Vers 21h30, le Quai d’Orsay, toujours sollicité par l’AFP, emboîte le pas de son voisin : "Nous cherchons à vérifier l'information. Nous n'avons pas de confirmation."

Sensiblement au même moment, la Toile se met au diapason du scepticisme ambiant. The Guardian, qui titrait jusqu’alors "Sakineh Ashtiani – woman sentenced to death by stoning in Iran – is free, say campaigners" ("Sakineh Ashtiani - la femme condamnée à mort par lapidation en Iran - est libre, selon des militants", ndlr), fait marche arrière et opte pour l’utilisation de guillemets : "Sakineh Mohammadi Ashtiani ‘freed’ after outcry over stoning sentence" ("Sakineh Mohammadi Ashtiani 'libérée' après un tollé contre sa condamnation pour lapidation").

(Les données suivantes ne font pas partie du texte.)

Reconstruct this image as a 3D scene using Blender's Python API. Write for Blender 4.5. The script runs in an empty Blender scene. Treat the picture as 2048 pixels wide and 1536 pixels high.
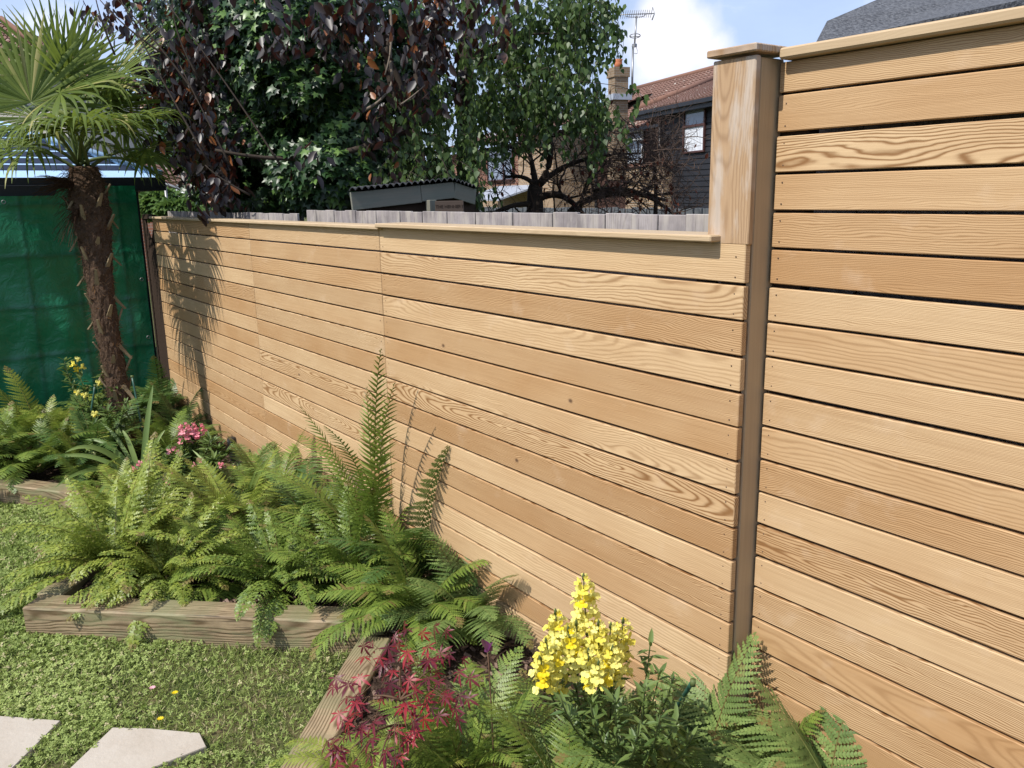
import bpy, math, random
import numpy as np
from mathutils import Vector, Matrix
rad = math.radians
random.seed(7); rs = np.random.RandomState(11)
SC = bpy.context.scene; COL = SC.collection
# ------------------------------------------------------------------ camera
R = np.array([[0.59567197, -0.16810664, 0.78543941],
              [0.80303972, 0.14579834, -0.57781489],
              [-0.01738125, 0.97492718, 0.22184429]])
FOC = 1668.0; CAM = np.array([0.0, -1.834, 1.9])
cd = bpy.data.cameras.new('camera'); cam = bpy.data.objects.new('camera', cd); COL.objects.link(cam)
cd.sensor_fit = 'HORIZONTAL'; cd.sensor_width = 36.0; cd.lens = 36.0*FOC/2048.0
cd.clip_start = 0.05; cd.clip_end = 900
M4 = Matrix([list(R[i])+[CAM[i]] for i in range(3)]+[[0, 0, 0, 1]]); cam.matrix_world = M4
SC.camera = cam
# ------------------------------------------------------------------ sky and sun
TRAV = Vector((0.0, 1.0, -1.18)).normalized()          # direction sunlight travels
EL = math.asin(-TRAV.z); ROT = math.atan2(-TRAV.x, -TRAV.y)
def ray0(px, py): return tuple(R @ np.array([(px-1024)/FOC, -(py-768)/FOC, -1.0]))
W = bpy.data.worlds.new('World'); SC.world = W; W.use_nodes = True
nt = W.node_tree; nt.nodes.clear()
def wn(t): return nt.nodes.new(t)
wo = wn('ShaderNodeOutputWorld'); bg = wn('ShaderNodeBackground'); sky = wn('ShaderNodeTexSky')
sky.sky_type = 'NISHITA'; sky.sun_disc = False; sky.sun_elevation = EL; sky.sun_rotation = ROT
sky.air_density = 1.0; sky.dust_density = 1.2; sky.ozone_density = 2.0
tc = wn('ShaderNodeTexCoord'); mp = wn('ShaderNodeMapping'); mp.inputs['Scale'].default_value = (1, 1, 2.6)
mp.inputs['Location'].default_value = (0.35, 0.1, 0.0)
nz = wn('ShaderNodeTexNoise'); nz.inputs['Scale'].default_value = 3.1; nz.inputs['Detail'].default_value = 7; nz.inputs['Roughness'].default_value = 0.55
cr = wn('ShaderNodeValToRGB'); cr.color_ramp.elements[0].position = 0.42; cr.color_ramp.elements[1].position = 0.68
cr.color_ramp.elements[0].color = (0.55, 0.55, 0.55, 1); cr.color_ramp.elements[1].color = (.8, .8, .8, 1)
mx = wn('ShaderNodeMix'); mx.data_type = 'RGBA'; mx.inputs['B'].default_value = (7.4, 9.2, 13.4, 1)
nt.links.new(tc.outputs['Generated'], mp.inputs['Vector']); nt.links.new(mp.outputs[0], nz.inputs['Vector'])
nt.links.new(nz.outputs['Fac'], cr.inputs[0]); nt.links.new(cr.outputs[0], mx.inputs['Factor'])
nt.links.new(sky.outputs[0], mx.inputs['A']); cr2 = wn('ShaderNodeValToRGB'); cr2.color_ramp.elements[0].position = 0.56; cr2.color_ramp.elements[1].position = 0.74
mx2 = wn('ShaderNodeMix'); mx2.data_type = 'RGBA'; mx2.inputs['B'].default_value = (12.4, 12.2, 12.6, 1)
nt.links.new(nz.outputs['Fac'], cr2.inputs[0]); nt.links.new(cr2.outputs[0], mx2.inputs['Factor']); nt.links.new(mx.outputs['Result'], mx2.inputs['A'])
# one brighter cumulus low in the sky to the north-west
cdir = Vector(ray0(1345, 80)).normalized()
vm = wn('ShaderNodeVectorMath'); vm.operation = 'DISTANCE'; vm.inputs[1].default_value = cdir; nt.links.new(tc.outputs['Generated'], vm.inputs[0])
nz3 = wn('ShaderNodeTexNoise'); nz3.inputs['Scale'].default_value = 22; nz3.inputs['Detail'].default_value = 6; nt.links.new(tc.outputs['Generated'], nz3.inputs['Vector'])
mt1 = wn('ShaderNodeMath'); mt1.operation = 'MULTIPLY_ADD'; mt1.inputs[1].default_value = -.07; nt.links.new(nz3.outputs['Fac'], mt1.inputs[0]); nt.links.new(vm.outputs['Value'], mt1.inputs[2])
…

Dans la foulée, la rédaction du quotidien britannique opte pour un titre beaucoup plus réservé : "Sakineh Mohammadi Ashtiani ‘at home’ pictures trigger confusion over her fate." ("Sakineh Mohammadi 'chez elle', des clichés sèment la confusion autour de son sort"). Peu avant 23 heures, la grande majorité des médias qui avaient pris le pli de la Repubblica ont fait marche arrière. La question de l’origine des clichés est désormais au cœur des recherches. Le Guardian et l’AFP, suivis par Reuters, évoquent la diffusion d’une bande-annonce sur Press-TV, une chaîne d’information d’État iranienne

en langue anglaise, comme origine possible de la rumeur. Une séquence qui montre notamment des images de Sakineh et de son fils, dans leur maison au nord-ouest de l’Iran.

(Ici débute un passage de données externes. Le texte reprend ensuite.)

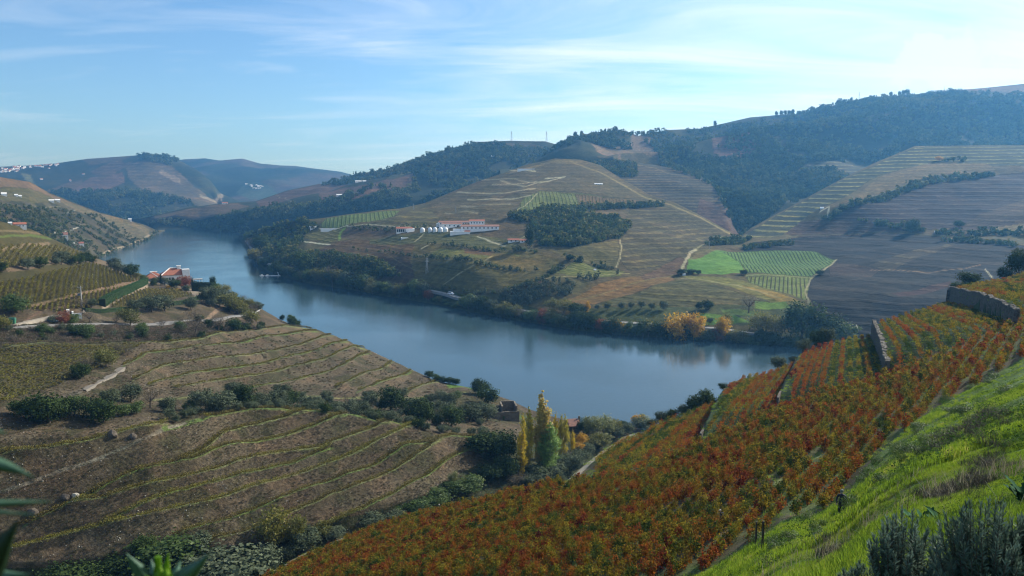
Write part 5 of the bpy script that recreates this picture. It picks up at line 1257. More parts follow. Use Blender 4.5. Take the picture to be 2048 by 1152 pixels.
for x, y, w, k in [(130, 500, 150, 'G'), (1085, 490, 100, 'O'), (1215, 490, 130, 'O'), (1320, 480, 120, 'O'), (1530, 475, 90, 'O'), (1680, 440, 130, 'O'), (1770, 420, 100, 'O'), (1850, 490, 130, 'Y'), (1900, 510, 120, 'Y'), (2000, 455, 70, 'Y'), (1040, 600, 130, 'Y'), (720, 590, 100, 'B'), (500, 600, 90, 'R'), (590, 600, 80, 'G'),
                   (700, 685, 95, 'G'), (610, 690, 90, 'E'), (340, 670, 80, 'G'), (1135, 665, 80, 'G'), (1600, 575, 60, 'E'), (1660, 625, 75, 'E'), (1560, 665, 160, 'B'), (1750, 640, 130, 'B'), (1860, 640, 110, 'E'), (1440, 640, 80, 'G'), (2010, 590, 110, 'Y'), (1950, 520, 70, 'Y'),
                   (930, 830, 90, 'B'), (1020, 840, 80, 'B'), (850, 925, 140, 'Y'), (650, 1025, 120, 'E'), (700, 950, 110, 'B'), (10, 650, 110, 'Y'), (660, 470, 90, 'B'), (730, 460, 70, 'O'), (1440, 590, 60, 'B'), (1310, 590, 60, 'B'), (930, 600, 70, 'B'), (1490, 335, 75, 'O'), (1640, 365, 90, 'O'), (1720, 350, 110, 'G'), (1790, 370, 90, 'Y'), (430, 590, 60, 'S'),
                   (1250, 280, 80, 'O'), (1230, 290, 60, 'E'), (1320, 290, 90, 'O'), (1390, 310, 100, 'E'), (1430, 330, 40, 'U'), (1345, 310, 36, 'U')]:
    g.append((x / 4, 500 + y / 4, w / 4, {'O': 'olive_tree', 'E': 'evergreen_tree', 'G': 'green_tree', 'B': 'bare_tree', 'Y': 'turning_tree', 'R': 'rust_tree', 'S': 'grey_shrub', 'U': 'golden_tree'}[k]))
r_ = np.random.default_rng(77); ex = []
X = r_.uniform(330, 1020, 900); Y = r_.uniform(795, 880, 900)
kk = inpoly(X, Y, [(330, 818), (480, 808), (560, 802), (700, 808), (860, 828), (1000, 842), (970, 876), (850, 862), (700, 838), (520, 824), (340, 848)])
for x_, y_ in zip(X[kk], Y[kk]):
    if all(abs(x_ - a_) > 11 or abs(y_ - b_) > 7 for a_, b_, _, _ in ex) and len(ex) < 62: ex.append((x_, y_, r_.uniform(14, 21), str(r_.choice(['olive_tree', 'evergreen_tree', 'grey_shrub'], p=[.6, .2, .2]))))
near(N1, ex, 'olives filling the gully band', lambda px, py: 'filling the olive band of the gully')
ex = []
for i in range(46):
    x_ = r_.uniform(0, 540); y_ = np.interp(x_, [0, 300, 540], [662, 655, 648]) + r_.uniform(2, 24 if x_ < 420 else 12)
    ex.append((x_, y_, r_.uniform(9, 17), str(r_.choice(['shrub', 'dry_shrub', 'grey_shrub', 'bare_tree'], p=[.3, .4, .15, .15]))))
near(N1, ex, 'scrub on the bank below the road', lambda px, py: 'among scrub on the bank below the road')
ex = []
for i in range(26):
    x_ = r_.uniform(395, 520); y_ = np.interp(x_, [395, 450, 520], [600, 606, 622]) + r_.uniform(-9, 12)
    ex.append((x_, y_, r_.uniform(12, 20), str(r_.choice(['green_tree', 'turning_tree', 'olive_tree', 'bare_tree'], p=[.3, .35, .2, .15]))))
near(N1, ex, 'thicket under the villa garden', lambda px, py: 'in the thicket under the villa garden')
def where2(px, py):
    if py > 690: return 'at the edge of the striped field below the road'
    if py > 648: return 'on the scrubby bank below the road'
    if px > 450 : return 'by the bend where the road meets the river'
    if py > 633: return 'beside the asphalt road'
    if px < 100: return 'on the left above the road'
    if py < 585: return 'in the garden in front of the villa'
    return 'on the bank between the hedge and the road'
near(N1, g, 'trees round the villa and the road', where2)
for i, (x, y, w) in enumerate([(1450, 300, 90), (1490, 300, 80)]):
    p = on(N1, x / 4, 500 + y / 4); s = mpp(p)
    plant('rust_tree', p, w / 4 * s * 1.1, 22 * s, ['rust-red tree in front of the white villa tower, left one', 'rust-red tree in front of the villa, right one of two'][i], 'rusty trees at the villa')
for px, py, w, h, lab in [(322, 572, 4, 24, 'slender dark cypress between the two villa roofs'), (427, 580, 14, 26, 'pointed dark conifer at the right end of the villa garden'), (383, 572, 12, 16, 'dark clipped tree right of the villa')]:
    p = on(N1, px, py); s = mpp(p)
    plant('evergreen_tree', p, w * s, h * s, lab, 'dark garden conifers', name='cypress_tree')
# knot of trees on the lookout above the water
for px, py, w, key, lab in [(564, 640, 12, 'evergreen_tree', 'small round tree on the lookout, apart from the others'), (582, 644, 20, 'green_tree', 'middle green tree of the knot on the lookout'), (586, 651, 20, 'evergreen_tree', 'dark bush lowest of the knot on the lookout'), (597, 645, 14, 'evergreen_tree', 'right-hand tree of the knot on the lookout')]:
    p = on(N1, px, py); s = mpp(p); plant(key, p, w * s, w * s * 0.95, lab, 'trees on the lookout')
for px, py in [(858, 752), (872, 756), (886, 762), (900, 766), (910, 768)]:
    p = on(N1, px, py + 2); s = mpp(p); plant('evergreen_tree', p, 22 * s, 13 * s, 'low dark bush in the hedge by the water at the end of the terraces', 'bushes at the water end of the terraces', cat='shrub')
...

Ce matin, la chaîne Press-TV a donné quelques explications sur les raisons de cet emballement. Elle a donc indiqué sur son site Internet que les photos ne signifiaient pas la libération de l'Iranienne, "contrairement à la vaste campagne de propagande des médias occidentaux selon laquelle Mme Mohammadi-Ashtiani, meurtrière avouée, a été libérée". Les photos, indique encore la chaîne, ont été prises alors qu'une équipe de production de Press-TV accompagnait Mme Mohammadi-Ashtiani chez elle, avec l'aval de la justice, "pour le tournage d'une reconstitution des détails du meurtre de son mari sur la scène du crime". Une reconstitution qui a été assimilée à une libération de fait.